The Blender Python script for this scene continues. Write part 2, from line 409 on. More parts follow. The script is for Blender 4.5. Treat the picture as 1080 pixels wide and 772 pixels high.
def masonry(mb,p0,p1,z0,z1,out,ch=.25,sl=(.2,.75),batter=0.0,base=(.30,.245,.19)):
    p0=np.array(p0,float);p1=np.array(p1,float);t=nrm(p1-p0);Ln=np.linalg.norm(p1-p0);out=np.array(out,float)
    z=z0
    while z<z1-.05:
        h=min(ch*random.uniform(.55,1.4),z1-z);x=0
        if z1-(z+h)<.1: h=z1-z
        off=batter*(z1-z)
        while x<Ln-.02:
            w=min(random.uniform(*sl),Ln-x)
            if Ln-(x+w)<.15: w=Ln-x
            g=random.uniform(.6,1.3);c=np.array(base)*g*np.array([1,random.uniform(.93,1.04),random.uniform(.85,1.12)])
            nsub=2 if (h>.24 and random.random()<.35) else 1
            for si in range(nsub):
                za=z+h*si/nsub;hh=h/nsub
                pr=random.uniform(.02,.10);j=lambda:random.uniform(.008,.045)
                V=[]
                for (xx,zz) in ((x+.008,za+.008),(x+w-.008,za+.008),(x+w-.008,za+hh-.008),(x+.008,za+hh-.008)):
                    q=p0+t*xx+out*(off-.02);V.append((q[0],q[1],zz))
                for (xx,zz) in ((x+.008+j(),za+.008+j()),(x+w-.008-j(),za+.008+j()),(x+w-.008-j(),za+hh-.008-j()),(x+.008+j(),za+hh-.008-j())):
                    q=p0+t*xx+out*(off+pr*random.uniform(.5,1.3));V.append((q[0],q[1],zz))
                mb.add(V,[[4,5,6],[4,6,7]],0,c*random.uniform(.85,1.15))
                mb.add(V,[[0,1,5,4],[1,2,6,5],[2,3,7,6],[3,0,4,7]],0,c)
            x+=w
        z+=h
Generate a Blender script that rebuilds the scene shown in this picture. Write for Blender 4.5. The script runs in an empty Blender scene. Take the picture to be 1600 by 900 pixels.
——
* **What to produce**: All lines above with "this" in them should be returned.

* **Task solution**:
The Blender Python script for this scene continues. Write part 2, from line 409 on. More parts follow. The script is for Blender 4.5. Treat the picture as 1080 pixels wide and 772 pixels high.
Generate a Blender script that rebuilds the scene shown in this picture. Write for Blender 4.5. The script runs in an empty Blender scene. Take the picture to be 1600 by 900 pixels.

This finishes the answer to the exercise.